They say the average mortgage application contains some 500 pages, which explains part of the frustration mortgage borrowers feel when going through the loan process.
But Fannie Mae and Freddie Mac want to ease that burden by finally digitalizing the mortgage experience.
Both companies announced upcoming changes that will go live in December and next spring.
Come December 10th, Fannie Mae will add both asset and employment validation to its stable of useful loan origination tools.
That means borrowers will no longer need to provide work paystubs, bank statements, or investment account statements.
Well, that’s the theory at least. We will see how it actually pans out…
‘A Dramatically Better Mortgage Experience’
Currently, borrowers are often asked to fax or e-mail these types of documents to verify income, assets, and employment.
But as with most things, it can get complicated when pages go missing, are illegible, lost, etc.
The most common complaint I hear about when attempting to get a mortgage is having to send the same document twice (or three times or more).
At the moment, Fannie Mae is already validating income electronically, and in just over a month assets and employment will get the digital treatment too.
Fannie expects these changes to result in “a dramatically better mortgage experience.”
Again, we’ll see how it turns out because technology has its own problems, but it’s certainly welcome news for both borrowers and lenders.
Greater Certainty for Lenders
While borrowers will be less burdened with paperwork demands, banks and lenders will feel more comfortable delivering loans to Fannie Mae and Freddie Mac knowing the information is being verified upfront by their own systems.
Instead of relying on some paperwork from the borrower that may or may not be valid (or current), they can run it through the automated system to reduce uncertainty and risk.
Fannie refers to this as “Day 1 Certainty,” which in a nutshell give lenders “certainty on Day 1” that they’ll be free from reps and warranties for income, assets, and employment information that is validated through Desktop Underwriter (DU).
This Day 1 Certainty will also allow lenders to forego an appraisal on certain transactions, such as rate and term refinances with lower LTV ratios.
They say this will allow lenders to focus their attention on those higher-risk appraisals instead, while also streamlining the process with loan underwriters.
Loans are often delayed by appraisals, and the costs of an appraisal has risen dramatically in recent years.
Freddie Mac is making similar updates that will roll out next spring.
They include:
• A no-cost automated appraisal alternative
• Automated borrower income verification
• Automated borrower asset verification
• Automated assessment of borrowers without credit scores
Faster, Easier Mortgages for All?
It sounds like anyone who gets a mortgage backed by Fannie or Freddie (the majority of mortgages other than FHA and portfolio) will get the rocket treatment.
Still, you’ll have tons of pesky disclosures to sign along the way, which is never fun, albeit necessary.
The end result should be lower origination costs for lenders, which may or may not get passed along to customers.
Hopefully they will – but if anything, it should keep borrower costs from rising.
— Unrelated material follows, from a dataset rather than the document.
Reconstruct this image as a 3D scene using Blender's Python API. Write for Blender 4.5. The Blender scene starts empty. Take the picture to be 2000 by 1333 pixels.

Additionally, the home loan process should speed up as a result of these changes.
Instead of lenders fretting about loan quality, they’ll have more confidence to push loans through and close them with less delay.
Now they just need to figure out how to let borrowers e-sign all those mortgage documents to make the process really easy. It’d be nice to ditch the printer and the fax machine entirely.
Of course, this new era of automation means it’ll be more difficult to get away with nonsense going forward. That means less fraud, but perhaps less wiggle-room too.